Hoyt McKagen writes:

>> Hoyt, this is apples and oranges. In the case of the wheel, the
>> spokes are shortening due to an applied load.

> That's the basic misconception: the load isn't applied to the spokes
> by the rim and tire; it is taken off by them! <=That has been our
> whole problem, I guess.

> When you inflate the tire, it stretches the rim larger, (I did the
> experiment) and it would tighten spokes which weren't already
> preloaded. Since they have a preload, though, we know they stay in
> tension when we put the weight on the tire.

Oops!  Not only did you make this up, but you just showed that you
didn't read "the Bicycle Wheel" as you claimed, because a tire
constricts when inflated and the computation of how much it does this
is in the book in equation 8.  Besides, this has been measured.  Spoke
tension decreases with inflation.  Maybe you could explain how your
wheel without tension looked before you inflated your tire and how you
determined the change, the change being less than 1/1000 inch.

> The expansion is essentially because there is more area outside the
> tire's neutral axis than inside it, and it takes the rim with it
> through the bead-notch interlocking. That rim expansion is mediated
> through the tireplies, which pull on it in response to the pressure.
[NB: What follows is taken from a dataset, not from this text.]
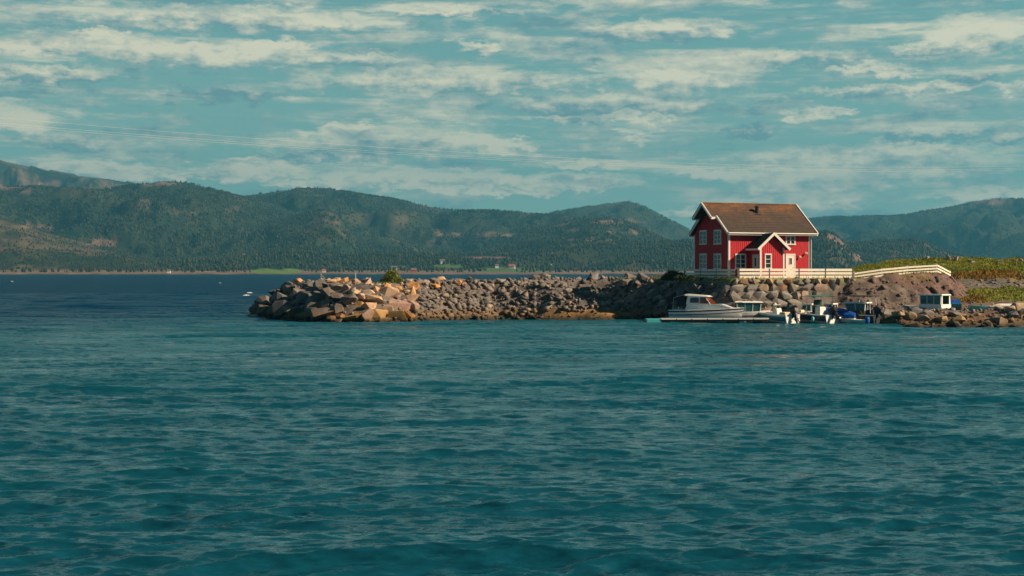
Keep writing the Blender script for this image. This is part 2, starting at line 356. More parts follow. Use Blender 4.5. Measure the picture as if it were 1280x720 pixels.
    for px, py, hw, hh, tone in blobs:
        u = (px - 640) / F; a0 = math.atan(u); e0 = (HY - py) / F * math.cos(a0)
        ia, ie = F / hw, F / hh
        q = vm('MULTIPLY', vm('SUBTRACT', warped, (a0, e0, 0.)), (ia * .9, ie * .9, 0.))
        w = mth('SUBTRACT', 1., vm('DOT_PRODUCT', q, q, 'Value'), clamp=True)
        tn = mth('ADD', vm('DOT_PRODUCT', q, (0., .85, 0.), 'Value'), tone - .12)
        c = mth('MULTIPLY', w, tn)
        Wt = w if Wt is None else mth('ADD', Wt, w); Sh = c if Sh is None else mth('ADD', Sh, c)
    tone = mth('DIVIDE', Sh, mth('MAXIMUM', Wt, .05))
    dens = mrange(mth('ADD', mth('MINIMUM', Wt, .9), mth('ADD', mth('MULTIPLY', mth('SUBTRACT', nB, .5), .9), mth('MULTIPLY', mth('SUBTRACT', nF, .5), .4))), .04, .95)
    # thin streaks everywhere, and broken cloud above the framed part of the sky
    veil = mrange(mth('ADD', nC, mth('MULTIPLY', mth('SUBTRACT', nA, .5), .8)), .42, .66, 0., .70)
    stk = noise(vm('MULTIPLY', base, (1., 11., 1.)), 7., 5, .6)
    streak = mrange(stk, .46, .68, 0., .75)
    veil = mth('MAXIMUM', veil, streak)
    hi = mth('MULTIPLY', mrange(noise(st, 1.6, 6, .6), .47, .60), mrange(el, .19, .26))
    dens2 = mth('MAXIMUM', mth('MULTIPLY', dens, .86), mth('MAXIMUM', veil, mth('MULTIPLY', hi, .35)))
    dens2 = mth('MULTIPLY', dens2, mrange(el, .5, 1.2, 1., .10))
    s = mth('ADD', mth('MULTIPLY', tone, mth('MINIMUM', mth('MULTIPLY', Wt, 2.5), 1.)), mth('ADD', mth('MULTIPLY', mth('SUBTRACT', stk, .42), 2.2), mth('ADD', mth('MULTIPLY', mth('SUBTRACT', nB, .5), .8), mth('MULTIPLY', mth('SUBTRACT', nF, .5), .5))), clamp=False)
    cl = mix(mrange(mth('ADD', s, relief), -.45, 1.12, sm=False), (1.5, 2.7, 2.95), (8.6, 7.6, 5.4))
    teal = mix(1., sky.outputs[0], (.62, 1.02, .86), 'MULTIPLY')
    flat = mix(mrange(el, .0, .30), (2.6, 4.1, 3.4), (.95, 2.75, 2.75))   # the photograph's teal air
    flat = mix(mrange(el, .35, 1.2), flat, (.16, .55, .95))
    base_c = mix(mrange(el, .2, .6, .75, .92), teal, flat)
    rear = mrange(sp.outputs[1], -.3, .8, .34, 1.)      # unseen sky beside and behind the camera dimmed to weaken fill on shaded sides
    col = mix(1., mix(dens2, base_c, cl), comb(mrange(sp.outputs[1], -.3, .85, .22, 1.), rear, mrange(sp.outputs[1], -.3, .8, .50, 1.)), 'MULTIPLY')
    below = mrange(el, -.02, 0.0)
    col = mix(below, (.12, .45, .6), col)
    L.new(col, bg.inputs['Color'])
build_world()
S.view_settings.view_transform = 'Standard'; S.view_settings.look = 'None'; S.view_settings.exposure = .86; S.view_settings.gamma = 1

# ------------------------------------------------------------------ far hills
def poly(pts):
    a = np.array(pts, float); return a
# silhouettes: (column, row) of each ridge line as seen from the shore, distance of crest, distance where its foot begins
RIDGES = [
 ('high', 7600, 5200, [(-400,150),(-150,172),(0,199),(55,210),(100,219),(150,226),(180,231),(240,245),(330,270),(420,300),(520,335)]),
 ('mid', 5000, 3300, [(-400,240),(-100,236),(0,232),(60,233),(130,237),(180,228),(205,224),(232,226),(270,236),(310,246),(370,262),(430,276),(500,300),(560,320),(640,336)]),
 ('mid', 5700, 4000, [(100,290),(200,262),(260,250),(330,242),(370,236),(410,236),(450,240),(500,250),(560,261),(600,262),(650,265),(700,268),(760,280),(830,300),(900,320)]),
 ('mid', 4200, 3100, [(200,330),(260,300),(300,285),(340,274),(380,266),(405,261),(420,266),(432,280),(445,300),(480,318),(540,330)]),
 ('bare', 3500, 2560, [(-400,240),(-150,262),(-60,270),(0,273),(22,277),(60,291),(110,303),(150,314),(200,327),(250,337),(300,342)]),
 ('far', 6900, 5000, [(560,300),(640,278),(690,265),(735,257),(770,252),(785,251),(805,257),(830,271),(850,281),(890,300),(950,330)]),
 ('knob', 4400, 3000, [(560,330),(620,306),(660,290),(700,279),(730,273),(762,272),(790,281),(820,294),(850,305),(900,320),(960,330)]),
 ('low', 3500, 2700, [(-400,330),(200,326),(280,318),(340,312),(420,318),(500,315),(560,318),(640,314),(720,308),(800,304),(860,300),(960,300),(1040,312),(1140,330),(1300,336),(1700,336)]),
 ('far', 7000, 5000, [(840,300),(900,282),(960,276),(1010,273),(1050,270),(1110,270),(1145,264),(1180,260),(1215,249),(1240,247),(1280,247),(1400,240),(1650,250)]),
 ('far', 5600, 4300, [(1080,345),(1150,330),(1190,318),(1240,303),(1280,291),(1400,262),(1650,240)]),
 ('knob', 3300, 2640, [(930,330),(985,305),(1010,294),(1035,291),(1048,296),(1060,308),(1080,322),(1110,336)]),
 ('knob', 4000, 3100, [(980,330),(1030,310),(1060,304),(1095,303),(1120,302),(1140,301),(1155,304),(1168,312),(1200,320),(1260,330)]),
]
ucols = np.concatenate([np.linspace(-.75, -.40, 60, endpoint=False), np.linspace(-.40, .40, 900), np.linspace(.40, .75, 60)[1:]])
Yrows = np.concatenate([np.linspace(2330, 2700, 36, endpoint=False), np.geomspace(2700, 9500, 300)])
U, YY = np.meshgrid(ucols, Yrows); XX = U * YY
def hill_height(U, YY):
    XX = U * YY
    pxx = U * F + 640
    shore = 2390 + 60 * (fbm(XX/260, XX*0+3, 4) - .5) + 110*sstep(.12, .30, U) - 20*sstep(-.2,-.3,U)
    Z = np.where(YY > shore, 2.0 + (YY - shore) * .012, -3 + 0*YY)
    Z = np.where((YY > shore - 25) & (YY <= shore), (YY - shore) / 25 * 5 + 2, Z)
    n1 = fbm(XX/620, YY/620, 6, .52); n2 = fbm(XX/150 + 40, YY/150, 5, .55)
    kind = np.zeros_like(Z)
    for k, (nm, Yc, Y0, pts) in enumerate(RIDGES):
        a = np.array(pts, float)
        py = np.interp(pxx, a[:, 0], a[:, 1], left=344, right=344)
        hc = H + (HY - py) / F * Yc
        hc = hc + (fbm(pxx/38 + 9*k, pxx*0 + k, 4) - .5) * .0042 * Yc * .5
        wob = Yc + 500 * (fbm(XX/900 + k*7, XX*0 + k, 3) - .5)
        t = np.clip((YY - Y0) / (wob - Y0), 0, 1)
        prof = np.where(t < 1, np.sin(t * PI/2) ** 1.15 * .6 + .4 * t ** 1.5, 1)
        back = np.clip((YY - wob) / 1800, 0, 1)
        rg = 1 - np.abs(2 * fbm(XX/430 + 3*k, YY/560 + 11, 5, .5) - 1) * 2.2
        relief = ((n1 - .5) * .75 + (n2 - .5) * .30 + (rg - .55) * .26) * (1 - t ** 5) * sstep(0, .15, t)
        z = np.minimum(hc * (prof + relief), H + (hc - H) * YY / Yc * .985 + back * 9999) - back * hc * .9
        z = np.where(YY < Y0, -50, z)
        kind = np.where(z > Z, k + 1, kind); Z = np.maximum(Z, z)
    return Z, kind, n1, n2
HZ, KIND, n1, n2 = hill_height(U, YY)
PX = U * F + 640; PY = HY - (HZ - H) * F / YY
dz = np.hypot(np.gradient(HZ, axis=0) / np.gradient(YY, axis=0), np.gradient(HZ, axis=1) / np.gradient(XX, axis=1))
G1 = np.array([.030, .044, .026]); G2 = np.array([.060, .066, .030]); RK = np.array([.20, .125, .10]); DK = np.array([.016, .032, .020])
n3 = fbm(XX/90, YY/200, 5, .6); n4 = fbm(XX/330 + 8, YY/330 + 3, 4)
tint = G1 + (G2 - G1) * np.clip((n3 - .35) * 2.5, 0, 1)[..., None]
tint = tint * .60; tint = tint + (DK - tint) * (sstep(.5, .62, n4) * .6)[..., None]
def ell(cx, cy, rx, ry, soft=.35, wob=.6):
    d = ((PX - cx) / rx) ** 2 + ((PY - cy) / ry) ** 2 + (n3 - .5) * wob * 4
    return sstep(1 + soft, 1 - soft, d)
rockw = sstep(.57, .74, n3) * .2
name_k = np.array(['none'] + [r[0] for r in RIDGES])[KIND.astype(int)]
rockw = np.where(name_k == 'bare', sstep(.50, .66, n3) * .30, rockw)
rockw = np.where(name_k == 'high', sstep(.5, .62, n3) * .4, rockw)
rockw = np.where((name_k == 'far'), sstep(.52, .64, n3) * .35 * sstep(262, 248, PY), rockw)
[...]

Now you are just blowing smoke, so to speak.  The propensity of a tire
to blow off a rim is matched by the inflation pressure inward at the
tire to rim interface.  Thus there is no net force from that, but
there is constriction caused by the cord angle of the tire casing.
Typically an un-glued tubular tire constricts onto the rim with a
force that is proportional to inflation pressure by an amount shown in
equation 8.  That is why hose braid, visible in clear clear plastic
tubing, is at 35.27 degrees, not 45 degrees as in tires.  A tubular
tire inflated without the benefit of a rim will shorten until the cord
angle is 35.27 degrees.  A clincher would try to do the same if it
were not open and had a resilient bead.

> When you distort the tire at the contact patch, you relieve some of
> that tension and the spokes pull the rim in at the contact patch
> only (that is essentially why the flatteninig is so localized).
> That kicks off a global expansion in the rest of the rim, which
> stretches all those other spokes.  But the only element in the wheel
> which can actually stand compression is the rim.  Follow? So what
> does it actually stand on?

So now that you have brought the discussion around to what supports a
rim from the ground, pleas explain what prevents the tire from sagging
to the ground.  It can't be the air pressure because it is uniform
around the tire.  There must be a net force upward on the rim.  You
might give that concept some thought while you are at it.